第8章 Windows 8に関するその他の機能とまとめ - Windows 8で廃止された機能
最後に各章で語りきれなかったWindows 8に関するポイントをいくつか述べていく。多くのユーザーが気になるのは、Windows 8で廃止された機能だろう。筆者が最初に気付いたのはネットワークマップである。LLTD(Link-Layer Topology Discovery Mapper)を使用し、ネットワークの接続状態を可視化したものだが、Windows 8では同機能が廃止された。同機能は「Link-Layer Topology Discovery Mapper(lltdsvc)」というサービスで実現されていたが、Windows 8に同サービスは残されたまま。スタートアップなどの設定は「手動/停止」とWindows 8の起動や動作に影響を及ぼさないものの、同サービスを実行してもネットワークマップを確認することはできなかった。
また、Windows Vistaから導入されたネットワークプレース(場所)は残されているものの、それを切り替えるリンクは廃止された。そもそも「ホームネットワーク」と「社内ネットワーク」の差はホームグループの有無程度であり、共有設定を除外する「パブリックネットワーク」と比べると大差はない。そのため、Windows 8ではホームネットワークと社内ネットワークを併せた「プライベートネットワーク」に改称。多くの場面ではこちらを選択する仕組みに変わっている(図573~575)。
はっきりいってネットワーク関連の変更や機能廃止は大きな問題ではない。いずれも重要な位置を占めていなかったからだ。それ以上に大きなネックとなるのはガジェットの廃止だろう。その歴史はWindows Vista がまだLonghornと呼ばれていた時代までさかのぼる。同OSが備えるサイドバー「New Taskbar」は、文字どおりプログラムメニューに似たランチャー機能を備えており、当時は同機能を模写するオンラインソフトも数多くリリースされていた。
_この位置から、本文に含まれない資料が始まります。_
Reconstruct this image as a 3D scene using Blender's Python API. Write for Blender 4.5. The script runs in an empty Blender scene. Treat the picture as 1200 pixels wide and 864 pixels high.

この機能はWindows 7のタスクバーのピン留めとして発展したが、その一方で生まれたのが「Windowsサイドバー」である(図576)。
サイドバーに並ぶ各アイテムを「ガジェット」と呼び、登録するガジェットの開発や発表の場として「gallery.microsoft.com」なども用意。ガジェット本体はインタープリタのスクリプトで実行し、情報を格納するXMLファイルや画像ファイルやCSSファイルなどで構成された圧縮ファイルである。そのため、腕に覚えのあるユーザーはガジェットの開発にチャレンジし、Microsoft謹製ガジェットではなく、ユーザーが作成したガジェットを愛用していた方も少なくないだろう。
ご存じのとおりWindows 7では「デスクトップガジェット」に改称され、文字どおりデスクトップの好きなところにガジェットを配置できるようになった。しかし、Windows 8では、スタートメニューの廃止に伴うUIの変更を踏まえ、廃止されている。Principal Group Program ManegerのAlice Steinglass(アリス・スタインガラス)氏は「デスクトップガジェットは十分なポテンシャルを発揮していない」と述べているが、デスクトップを軽視した同社戦略から来る選択だろう。
タイミングがよいことに、デスクトップガジェットにはセキュリティホールが発見されている。マイクロソフトセキュリティアドバイザリによると、リモートで悪意のあるコードが実行されるぜい弱性が発見されたが、修正プログラムを公開せずに同機能の廃止に至ったのが現状だ(図577)。
もちろんセキュリティホールがある機能をそのまま残すことに問題があるのは理解できるが、廃止に至る理由としては疑問が残る。うがった見方をすればWindowsストアアプリと競合するからではないだろうか。ご存じのとおりガジェットは自由に配布できるが、Windowsストアアプリは同社が期待する新しいビジネスモデルの一つだ。ソフトウェア開発者は登録料として49ドルを同社に支払い、収益の30パーセントが徴収される仕組みである(図578)。
そのため、ソフトウェア開発者によってはガジェットによる開発を続ける方も出てくるだろう。そのため、Windows 8ではガジェットを廃止したのではないかと推測する。筆者はWindows 7では時計やカレンダーといった、ちょっとした場面で日時を確認する際にガジェットを活用していたが、わざわざWindowsストアアプリを起動して確認するユーザーは多くないだろう。そのため代替えツールを期待したいところだが、執筆時点では代替えとなる便利な機能を見つけることはできなった。ただただ残念である。